Administrators recently presented the budget proposal to a 10-member student panel known as the Student Tuition Advisory Board and got a chilly reception.
“Our general concern is the trend that tuition has to increase every year,” said panel member Matt Curry.
Marshak countered by saying that the University raises tuition annually to keep pace with inflation that would otherwise reduce the institution’s buying power.
In the same respect, the University wants to preserve the buying power of its full-time employees by boosting their pay by an estimated 2.5 percent.
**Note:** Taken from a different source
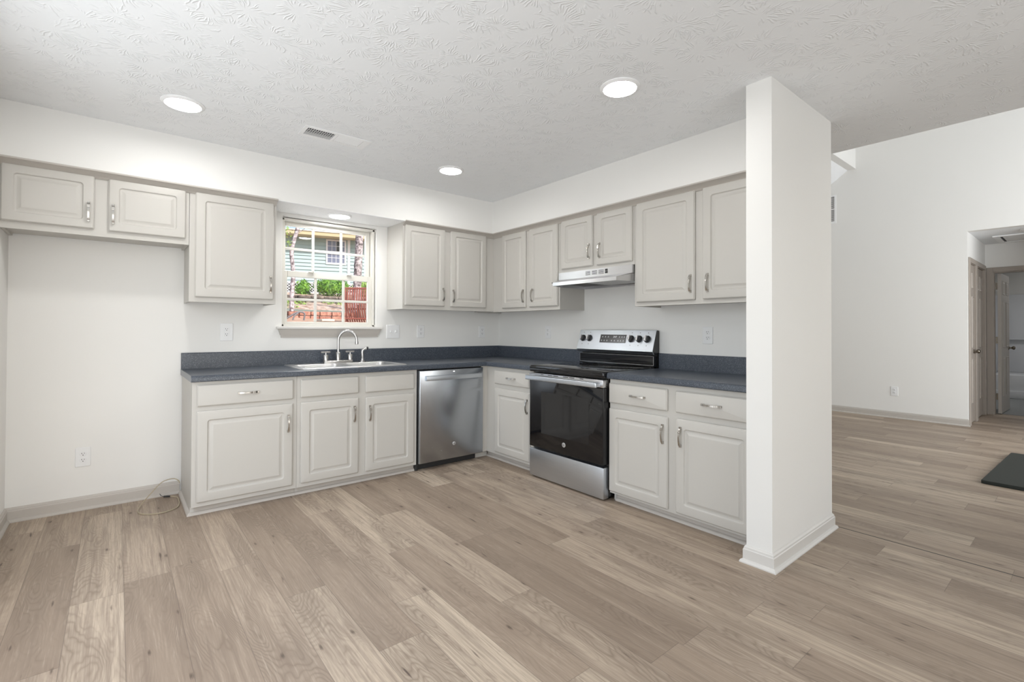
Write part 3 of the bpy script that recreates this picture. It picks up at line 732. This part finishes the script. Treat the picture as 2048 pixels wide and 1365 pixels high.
for z in (1.6145, 1.6325):
    b = N(); box(b, B3, 1.768, 1.791, .334, .339, z, z + .0155, .002, 1); obj('rocker_switch', b, BLKP, c)
b = N(); box(b, B3, 1.275, 1.60, .02, .43, 1.564, 1.5715); obj('underside_panel', b, plain('hood_shadow_grey', (.10, .10, .10), .5, .5), c)
b = N(); loft(b, [[B3(1.60, .05, z), B3(1.95, .05, z), B3(1.95, .42, z), B3(1.60, .42, z)] for z in (1.553, 1.570)]); obj('grease_filter', b, FILT, c)
b = N(); tube(b, [B3(1.97, .42, 1.55), B3(1.98, .2, 1.547), B3(1.98, .04, 1.55)], .003, 8); obj('filter_frame', b, SSB, c, smooth=30)
b = N(); tube(b, [B3(1.60, .43, 1.552), B3(1.605, .05, 1.552)], .003, 8); obj('filter_frame', b, SSB, c, smooth=30)

# ================================================================== OUTLETS AND SWITCH
def ring_box(b, T, s0, s1, z0, z1, d0, d1, r, bev): loft(b, [rr(T, s0, s1, z0, z1, d0, r, 3), rr(T, s0, s1, z0, z1, d1 - bev, r, 3), rr(T, s0 + bev, s1 - bev, z0 + bev, z1 - bev, d1, r, 3)])
def outlet(T, s, z, label, group, square=False, w=.076, h=.122):
    r_ = thing('wall_outlet', T(s, 0, z), label, 'outlet', group)
    b = N(); ring_box(b, T, s - w / 2, s + w / 2, z - h / 2, z + h / 2, .0005, .006, .004, .002); pl = obj('cover_plate', b, WHITE, r_, smooth=30)
    if square:
        b = N(); ring_box(b, T, s - .0165, s + .0165, z - .033, z + .033, .006, .0085, .002, .001); rc = [obj('receptacle', b, WHITE, r_, smooth=30)] * 2
    else:
        rc = []
        for dz in (-.0195, .0195):
            b = N(); ring_box(b, T, s - .0165, s + .0165, z + dz - .014, z + dz + .014, .006, .0088, .0125, .001); rc.append(obj('receptacle', b, WHITE, r_, smooth=30))
    for q, dz in enumerate((-.0195, .0195)):
        b = N()
        box(b, T, s - .0075, s - .0050, .0086, .0092, z + dz + .001, z + dz + .009); box(b, T, s + .0050, s + .0073, .0086, .0092, z + dz + .002, z + dz + .009)
        lathe(b, T(s, .0086, z + dz - .006), T(0, 1, 0) - T(0, 0, 0), [(.0028, 0), (.0028, .0006)], 10)
        obj('slots', b, BLACKV, rc[q])
    return r_
GO = 'duplex wall outlets above the worktop'
outlet(A3, -2.602, 1.150, 'white rectangular-face outlet on the window wall, left of the window', GO, True, .085, .132)
outlet(A3, -.961, 1.153, 'white outlet on the window wall next right from the light switch', GO)
outlet(A3, -.230, 1.150, 'white outlet on the window wall closest to the corner', GO)
outlet(B3, .785, 1.152, 'white outlet on the stove wall, left of the stove', GO)
outlet(B3, 2.422, 1.142, 'white outlet on the stove wall above the worktop right of the stove', GO)
outlet(A3, -3.404, .340, 'white outlet low on the empty fridge-space wall, left above baseboard', 'low wall outlets')
outlet(lambda s, d, z: Vector((XF - d, -s, z)), 2.419, .362, 'white outlet low on the far living room wall', 'low wall outlets', w=.08, h=.125)
r_ = thing('light_switch', A3(-1.250, 0, 1.152), 'white two-gang toggle switch plate right of the window', 'switch')
b = N(); ring_box(b, A3, -1.315, -1.185, 1.090, 1.216, .0005, .006, .004, .002); obj('cover_plate', b, WHITE, r_, smooth=30)
for s in (-1.274, -1.226):
    b = N(); loft(b, [[A3(s + q * .004, .006 + e_, 1.151 + zz + w_ * .008) for q, w_ in ((-1, -1), (1, -1), (1, 1), (-1, 1))] for e_, zz in ((0, 0), (.014, .006))]); obj('toggle', b, WHITE, r_)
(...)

On top of that, faculty members would split a $13 million compensation pool to reverse a trend that has seen University salaries fall among peer research institutions.
During the next three years administrators would like to bring faculty salaries to the middle of a 30-school group of comparable research universities, like the University of Wisconsin and the University of California.
Officials hope to reduce the pinch on students by keeping quarterly student services fees stable. Under the budget proposal they would go up $2 for students on the Twin Cities campus.
But individual colleges are proposing special fee hikes. For instance, the colleges of Human Ecology and Natural Resources want to impose a $50-per-quarter computer fee. Also, the Carlson School wants to add $260 to $290 in application and confirmation fees.
The budget plan does little to address the University’s ailing physical condition. Officials are currently constructing a capital budget request aimed at chipping away the more than $1 billion facility renewal and maintenance backlog.
Included in the operating budget is $640,000 for the presidential mansion at Eastcliff.